### What needs to be done
Below, find the line containing "What Blender Python" and the line containing "po.location = (wx(8.8)-.2, 8.8, 1.6);"; reproduce exactly those two and every line between them, omitting pictures.

** START Material **

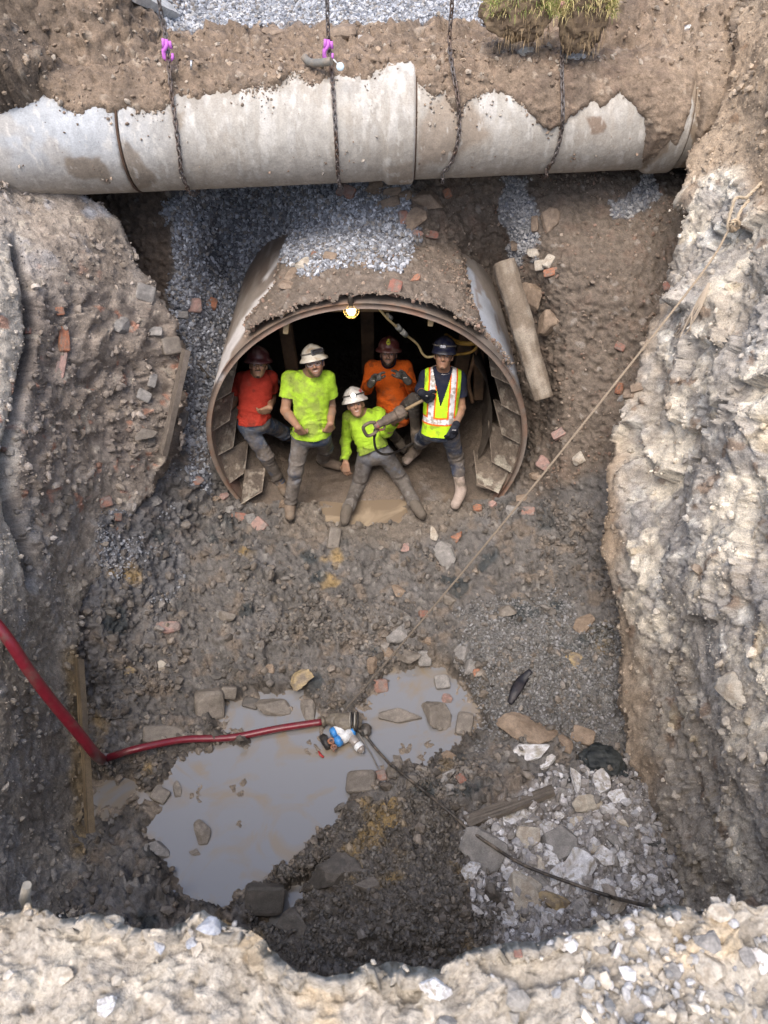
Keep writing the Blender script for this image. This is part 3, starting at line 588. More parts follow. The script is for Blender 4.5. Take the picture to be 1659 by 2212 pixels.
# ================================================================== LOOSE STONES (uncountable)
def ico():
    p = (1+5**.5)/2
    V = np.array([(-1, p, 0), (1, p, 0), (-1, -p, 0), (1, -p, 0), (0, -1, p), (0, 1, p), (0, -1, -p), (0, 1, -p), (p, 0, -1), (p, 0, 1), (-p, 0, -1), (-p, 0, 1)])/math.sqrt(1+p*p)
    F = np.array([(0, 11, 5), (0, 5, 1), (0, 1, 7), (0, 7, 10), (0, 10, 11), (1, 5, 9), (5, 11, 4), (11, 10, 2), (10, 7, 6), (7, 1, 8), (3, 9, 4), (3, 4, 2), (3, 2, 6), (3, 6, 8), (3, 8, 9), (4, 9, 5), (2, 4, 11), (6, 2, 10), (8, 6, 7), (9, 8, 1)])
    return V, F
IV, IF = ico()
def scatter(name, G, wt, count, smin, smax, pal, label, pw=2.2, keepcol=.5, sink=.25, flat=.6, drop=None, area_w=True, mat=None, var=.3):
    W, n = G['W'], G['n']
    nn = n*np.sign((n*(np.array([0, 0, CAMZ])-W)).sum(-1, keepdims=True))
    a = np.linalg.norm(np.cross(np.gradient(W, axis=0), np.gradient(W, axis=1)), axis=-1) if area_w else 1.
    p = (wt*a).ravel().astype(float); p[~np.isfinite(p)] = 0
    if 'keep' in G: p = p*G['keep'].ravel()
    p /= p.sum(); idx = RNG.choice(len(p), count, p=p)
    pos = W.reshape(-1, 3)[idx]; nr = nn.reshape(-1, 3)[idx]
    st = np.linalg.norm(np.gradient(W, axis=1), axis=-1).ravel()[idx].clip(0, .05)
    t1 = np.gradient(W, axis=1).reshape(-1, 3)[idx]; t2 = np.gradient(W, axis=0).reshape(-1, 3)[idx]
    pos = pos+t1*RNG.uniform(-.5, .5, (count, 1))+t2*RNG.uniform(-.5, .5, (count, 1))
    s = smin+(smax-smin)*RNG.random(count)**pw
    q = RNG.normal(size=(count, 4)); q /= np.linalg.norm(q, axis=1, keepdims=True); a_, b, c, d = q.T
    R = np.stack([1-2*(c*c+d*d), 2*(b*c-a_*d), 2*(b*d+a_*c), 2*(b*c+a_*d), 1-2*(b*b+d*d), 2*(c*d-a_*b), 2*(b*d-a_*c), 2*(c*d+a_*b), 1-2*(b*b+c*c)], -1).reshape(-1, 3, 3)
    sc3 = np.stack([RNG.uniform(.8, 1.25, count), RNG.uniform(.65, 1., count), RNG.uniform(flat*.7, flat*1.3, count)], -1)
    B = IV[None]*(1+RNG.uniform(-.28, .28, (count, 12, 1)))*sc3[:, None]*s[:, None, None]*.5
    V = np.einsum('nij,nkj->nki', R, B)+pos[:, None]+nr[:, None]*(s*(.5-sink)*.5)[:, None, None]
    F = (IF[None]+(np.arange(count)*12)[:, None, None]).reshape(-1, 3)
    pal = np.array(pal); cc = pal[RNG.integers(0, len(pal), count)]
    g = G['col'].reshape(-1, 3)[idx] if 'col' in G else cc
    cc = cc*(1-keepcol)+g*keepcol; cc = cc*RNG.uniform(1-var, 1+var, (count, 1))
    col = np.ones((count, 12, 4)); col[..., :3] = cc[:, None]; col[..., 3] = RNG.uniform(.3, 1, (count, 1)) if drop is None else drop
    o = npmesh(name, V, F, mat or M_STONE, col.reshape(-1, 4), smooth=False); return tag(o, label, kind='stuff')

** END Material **
** START Material **

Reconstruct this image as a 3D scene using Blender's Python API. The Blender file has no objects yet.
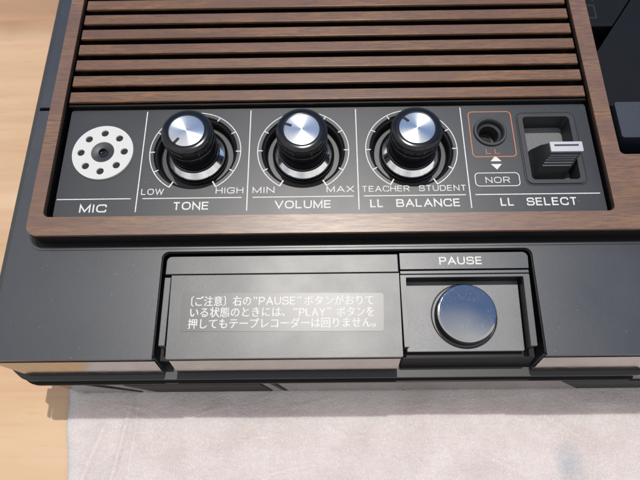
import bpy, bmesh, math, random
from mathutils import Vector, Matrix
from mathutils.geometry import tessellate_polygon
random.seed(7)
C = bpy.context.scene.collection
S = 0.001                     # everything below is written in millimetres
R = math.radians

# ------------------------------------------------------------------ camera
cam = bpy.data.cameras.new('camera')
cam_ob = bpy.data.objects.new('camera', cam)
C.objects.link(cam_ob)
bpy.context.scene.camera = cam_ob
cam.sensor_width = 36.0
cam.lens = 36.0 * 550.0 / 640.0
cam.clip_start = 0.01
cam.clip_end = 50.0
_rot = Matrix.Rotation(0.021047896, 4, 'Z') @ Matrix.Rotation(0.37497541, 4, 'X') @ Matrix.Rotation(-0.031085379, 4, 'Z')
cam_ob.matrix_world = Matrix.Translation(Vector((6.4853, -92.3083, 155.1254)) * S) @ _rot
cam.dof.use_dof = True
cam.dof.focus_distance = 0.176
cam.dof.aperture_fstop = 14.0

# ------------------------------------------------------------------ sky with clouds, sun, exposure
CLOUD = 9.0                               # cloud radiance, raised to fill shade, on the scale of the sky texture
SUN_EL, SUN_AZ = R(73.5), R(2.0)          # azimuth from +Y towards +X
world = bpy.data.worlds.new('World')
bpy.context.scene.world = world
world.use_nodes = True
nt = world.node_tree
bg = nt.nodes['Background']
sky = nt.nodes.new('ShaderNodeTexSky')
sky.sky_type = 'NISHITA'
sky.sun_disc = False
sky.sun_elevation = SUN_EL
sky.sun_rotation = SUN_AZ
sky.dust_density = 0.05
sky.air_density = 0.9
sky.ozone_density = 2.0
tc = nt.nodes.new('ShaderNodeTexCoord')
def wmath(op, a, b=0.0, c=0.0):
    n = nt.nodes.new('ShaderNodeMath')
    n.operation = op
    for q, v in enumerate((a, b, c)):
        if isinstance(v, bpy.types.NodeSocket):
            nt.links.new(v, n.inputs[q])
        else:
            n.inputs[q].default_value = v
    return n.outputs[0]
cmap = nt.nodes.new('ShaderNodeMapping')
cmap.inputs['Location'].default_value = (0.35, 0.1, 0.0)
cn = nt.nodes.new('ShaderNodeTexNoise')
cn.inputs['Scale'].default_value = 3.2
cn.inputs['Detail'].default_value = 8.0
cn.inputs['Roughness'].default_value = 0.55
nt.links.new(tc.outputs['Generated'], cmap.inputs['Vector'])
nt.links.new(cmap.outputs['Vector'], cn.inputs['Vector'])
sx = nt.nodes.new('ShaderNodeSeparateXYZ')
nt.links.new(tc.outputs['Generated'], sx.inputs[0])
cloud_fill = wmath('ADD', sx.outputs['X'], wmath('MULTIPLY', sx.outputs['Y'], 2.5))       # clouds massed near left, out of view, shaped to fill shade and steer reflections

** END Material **
** START Material **

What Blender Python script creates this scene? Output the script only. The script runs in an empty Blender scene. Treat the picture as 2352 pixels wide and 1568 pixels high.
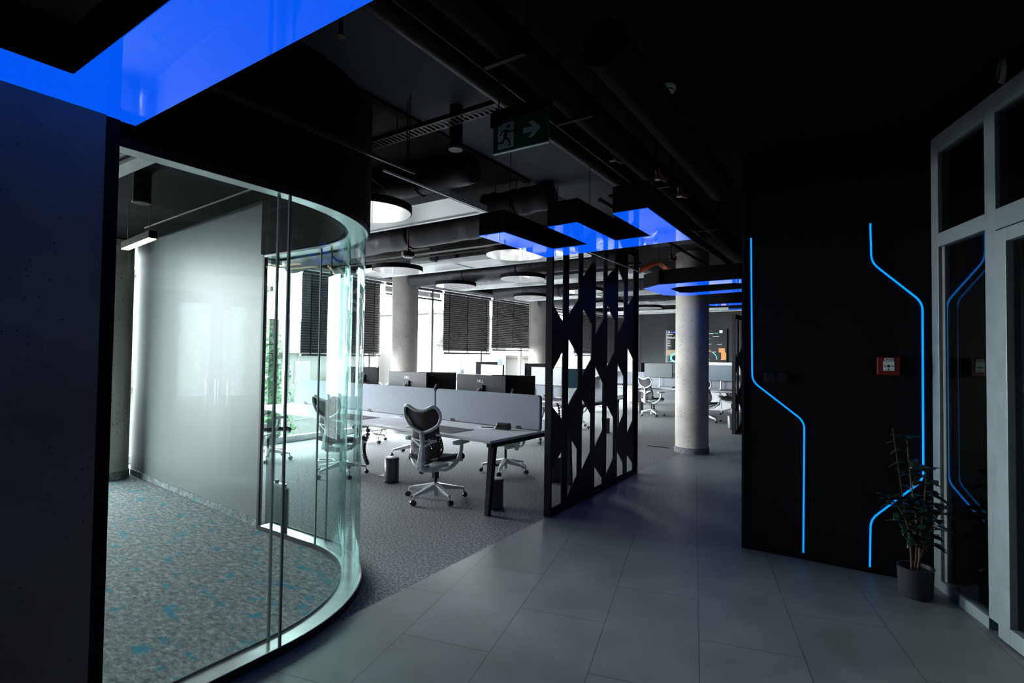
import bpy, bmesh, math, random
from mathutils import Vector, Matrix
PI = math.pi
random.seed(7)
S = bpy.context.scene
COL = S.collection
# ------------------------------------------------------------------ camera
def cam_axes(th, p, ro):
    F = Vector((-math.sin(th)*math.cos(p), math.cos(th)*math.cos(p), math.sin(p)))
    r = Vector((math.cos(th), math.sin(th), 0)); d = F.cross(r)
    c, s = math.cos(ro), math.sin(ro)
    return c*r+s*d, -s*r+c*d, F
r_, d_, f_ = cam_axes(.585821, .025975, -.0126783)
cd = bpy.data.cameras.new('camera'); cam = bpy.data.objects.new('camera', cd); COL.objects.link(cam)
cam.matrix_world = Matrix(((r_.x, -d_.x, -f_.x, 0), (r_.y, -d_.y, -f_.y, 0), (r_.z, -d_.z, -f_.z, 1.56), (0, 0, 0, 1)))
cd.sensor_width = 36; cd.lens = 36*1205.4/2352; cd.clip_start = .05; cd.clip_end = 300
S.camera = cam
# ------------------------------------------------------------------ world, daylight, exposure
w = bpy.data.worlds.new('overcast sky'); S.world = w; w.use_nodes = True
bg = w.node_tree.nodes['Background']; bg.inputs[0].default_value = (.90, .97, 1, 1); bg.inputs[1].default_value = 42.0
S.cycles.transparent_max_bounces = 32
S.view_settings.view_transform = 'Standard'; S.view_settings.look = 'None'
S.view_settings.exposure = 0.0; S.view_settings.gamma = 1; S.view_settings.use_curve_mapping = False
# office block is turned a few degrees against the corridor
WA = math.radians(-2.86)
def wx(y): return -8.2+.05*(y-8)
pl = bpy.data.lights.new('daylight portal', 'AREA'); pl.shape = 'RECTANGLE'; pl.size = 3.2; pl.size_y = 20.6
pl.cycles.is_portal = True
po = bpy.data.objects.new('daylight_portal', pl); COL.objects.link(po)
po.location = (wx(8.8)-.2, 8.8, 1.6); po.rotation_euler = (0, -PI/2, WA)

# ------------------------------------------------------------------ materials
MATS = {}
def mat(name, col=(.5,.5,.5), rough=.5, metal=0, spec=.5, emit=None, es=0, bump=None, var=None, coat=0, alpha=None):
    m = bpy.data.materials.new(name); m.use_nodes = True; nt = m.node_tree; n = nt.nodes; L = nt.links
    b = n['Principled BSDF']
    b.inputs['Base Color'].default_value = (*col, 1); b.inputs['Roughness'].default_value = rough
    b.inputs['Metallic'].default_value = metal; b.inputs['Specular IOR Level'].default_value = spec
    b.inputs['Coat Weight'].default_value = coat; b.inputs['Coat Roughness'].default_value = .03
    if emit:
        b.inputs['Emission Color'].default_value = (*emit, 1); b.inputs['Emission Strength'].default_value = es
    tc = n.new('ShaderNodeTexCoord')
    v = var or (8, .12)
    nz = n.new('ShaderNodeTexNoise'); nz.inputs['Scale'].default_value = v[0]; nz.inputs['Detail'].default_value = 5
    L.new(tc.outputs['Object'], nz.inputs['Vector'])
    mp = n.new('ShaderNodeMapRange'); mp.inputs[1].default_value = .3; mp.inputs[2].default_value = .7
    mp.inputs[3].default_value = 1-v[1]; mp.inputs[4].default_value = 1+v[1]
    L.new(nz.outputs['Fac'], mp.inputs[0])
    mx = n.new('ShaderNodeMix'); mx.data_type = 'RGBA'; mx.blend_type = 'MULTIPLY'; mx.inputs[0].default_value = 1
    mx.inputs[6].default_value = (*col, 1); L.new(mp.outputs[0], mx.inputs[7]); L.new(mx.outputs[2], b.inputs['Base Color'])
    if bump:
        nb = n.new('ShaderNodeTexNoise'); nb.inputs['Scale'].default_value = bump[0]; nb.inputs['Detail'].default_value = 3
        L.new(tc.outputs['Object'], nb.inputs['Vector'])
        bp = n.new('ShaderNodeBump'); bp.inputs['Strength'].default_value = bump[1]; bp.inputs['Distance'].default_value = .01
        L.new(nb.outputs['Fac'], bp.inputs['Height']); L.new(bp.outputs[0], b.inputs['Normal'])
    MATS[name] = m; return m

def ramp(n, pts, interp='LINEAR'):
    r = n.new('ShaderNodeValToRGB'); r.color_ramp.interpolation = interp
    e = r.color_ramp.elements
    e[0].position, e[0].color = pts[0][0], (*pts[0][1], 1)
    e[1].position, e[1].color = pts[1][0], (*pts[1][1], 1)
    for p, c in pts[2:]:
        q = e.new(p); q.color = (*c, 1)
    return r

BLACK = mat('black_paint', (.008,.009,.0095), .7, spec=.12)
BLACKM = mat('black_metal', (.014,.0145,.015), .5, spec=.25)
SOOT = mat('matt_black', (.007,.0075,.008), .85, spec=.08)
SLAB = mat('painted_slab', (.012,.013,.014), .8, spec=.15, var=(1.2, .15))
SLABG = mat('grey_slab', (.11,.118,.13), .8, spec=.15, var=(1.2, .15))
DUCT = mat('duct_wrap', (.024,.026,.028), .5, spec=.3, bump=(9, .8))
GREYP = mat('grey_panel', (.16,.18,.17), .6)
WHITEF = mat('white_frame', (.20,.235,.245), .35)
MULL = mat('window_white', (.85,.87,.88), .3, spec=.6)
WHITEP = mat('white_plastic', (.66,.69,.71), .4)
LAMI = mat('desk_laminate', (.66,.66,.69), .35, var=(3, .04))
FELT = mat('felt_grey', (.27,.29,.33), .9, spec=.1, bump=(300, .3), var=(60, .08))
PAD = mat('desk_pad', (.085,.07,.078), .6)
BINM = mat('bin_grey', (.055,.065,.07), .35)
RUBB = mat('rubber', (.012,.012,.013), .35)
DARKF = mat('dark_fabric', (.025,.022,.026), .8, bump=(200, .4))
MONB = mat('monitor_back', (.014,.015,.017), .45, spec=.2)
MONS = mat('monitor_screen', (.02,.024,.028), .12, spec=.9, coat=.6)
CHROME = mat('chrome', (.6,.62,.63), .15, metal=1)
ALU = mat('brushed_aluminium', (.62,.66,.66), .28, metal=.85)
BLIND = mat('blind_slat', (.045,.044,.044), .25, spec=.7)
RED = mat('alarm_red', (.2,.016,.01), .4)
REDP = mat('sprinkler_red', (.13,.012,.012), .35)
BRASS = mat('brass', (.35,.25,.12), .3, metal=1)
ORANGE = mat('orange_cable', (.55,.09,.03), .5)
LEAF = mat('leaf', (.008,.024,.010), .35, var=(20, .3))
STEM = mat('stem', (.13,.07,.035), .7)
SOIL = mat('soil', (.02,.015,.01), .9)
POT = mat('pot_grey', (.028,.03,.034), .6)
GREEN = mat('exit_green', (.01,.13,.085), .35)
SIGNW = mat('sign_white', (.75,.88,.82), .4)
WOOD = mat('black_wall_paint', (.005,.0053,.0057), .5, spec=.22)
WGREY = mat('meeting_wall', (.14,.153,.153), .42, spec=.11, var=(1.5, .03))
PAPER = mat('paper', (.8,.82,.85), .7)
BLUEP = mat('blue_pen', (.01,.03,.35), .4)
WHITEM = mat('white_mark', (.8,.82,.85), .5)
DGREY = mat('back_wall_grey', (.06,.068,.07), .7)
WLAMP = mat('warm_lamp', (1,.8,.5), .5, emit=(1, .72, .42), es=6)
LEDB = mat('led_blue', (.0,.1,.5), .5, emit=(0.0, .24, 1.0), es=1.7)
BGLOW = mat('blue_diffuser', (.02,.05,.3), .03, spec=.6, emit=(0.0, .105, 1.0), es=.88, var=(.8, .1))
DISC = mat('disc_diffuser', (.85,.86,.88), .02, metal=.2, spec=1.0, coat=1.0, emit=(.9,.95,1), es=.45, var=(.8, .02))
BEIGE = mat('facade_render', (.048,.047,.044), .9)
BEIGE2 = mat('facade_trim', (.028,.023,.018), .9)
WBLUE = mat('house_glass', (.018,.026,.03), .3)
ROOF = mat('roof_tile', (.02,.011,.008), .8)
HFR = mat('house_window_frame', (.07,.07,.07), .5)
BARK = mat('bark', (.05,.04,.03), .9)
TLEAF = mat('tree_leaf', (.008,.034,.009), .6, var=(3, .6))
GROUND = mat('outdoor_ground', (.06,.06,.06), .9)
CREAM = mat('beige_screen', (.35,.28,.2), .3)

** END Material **

### Solution to the problem
What Blender Python script creates this scene? Output the script only. The script runs in an empty Blender scene. Treat the picture as 2352 pixels wide and 1568 pixels high.
import bpy, bmesh, math, random
from mathutils import Vector, Matrix
PI = math.pi
random.seed(7)
S = bpy.context.scene
COL = S.collection
# ------------------------------------------------------------------ camera
def cam_axes(th, p, ro):
    F = Vector((-math.sin(th)*math.cos(p), math.cos(th)*math.cos(p), math.sin(p)))
    r = Vector((math.cos(th), math.sin(th), 0)); d = F.cross(r)
    c, s = math.cos(ro), math.sin(ro)
    return c*r+s*d, -s*r+c*d, F
r_, d_, f_ = cam_axes(.585821, .025975, -.0126783)
cd = bpy.data.cameras.new('camera'); cam = bpy.data.objects.new('camera', cd); COL.objects.link(cam)
cam.matrix_world = Matrix(((r_.x, -d_.x, -f_.x, 0), (r_.y, -d_.y, -f_.y, 0), (r_.z, -d_.z, -f_.z, 1.56), (0, 0, 0, 1)))
cd.sensor_width = 36; cd.lens = 36*1205.4/2352; cd.clip_start = .05; cd.clip_end = 300
S.camera = cam
# ------------------------------------------------------------------ world, daylight, exposure
w = bpy.data.worlds.new('overcast sky'); S.world = w; w.use_nodes = True
bg = w.node_tree.nodes['Background']; bg.inputs[0].default_value = (.90, .97, 1, 1); bg.inputs[1].default_value = 42.0
S.cycles.transparent_max_bounces = 32
S.view_settings.view_transform = 'Standard'; S.view_settings.look = 'None'
S.view_settings.exposure = 0.0; S.view_settings.gamma = 1; S.view_settings.use_curve_mapping = False
# office block is turned a few degrees against the corridor
WA = math.radians(-2.86)
def wx(y): return -8.2+.05*(y-8)
pl = bpy.data.lights.new('daylight portal', 'AREA'); pl.shape = 'RECTANGLE'; pl.size = 3.2; pl.size_y = 20.6
pl.cycles.is_portal = True
po = bpy.data.objects.new('daylight_portal', pl); COL.objects.link(po)
po.location = (wx(8.8)-.2, 8.8, 1.6); po.rotation_euler = (0, -PI/2, WA)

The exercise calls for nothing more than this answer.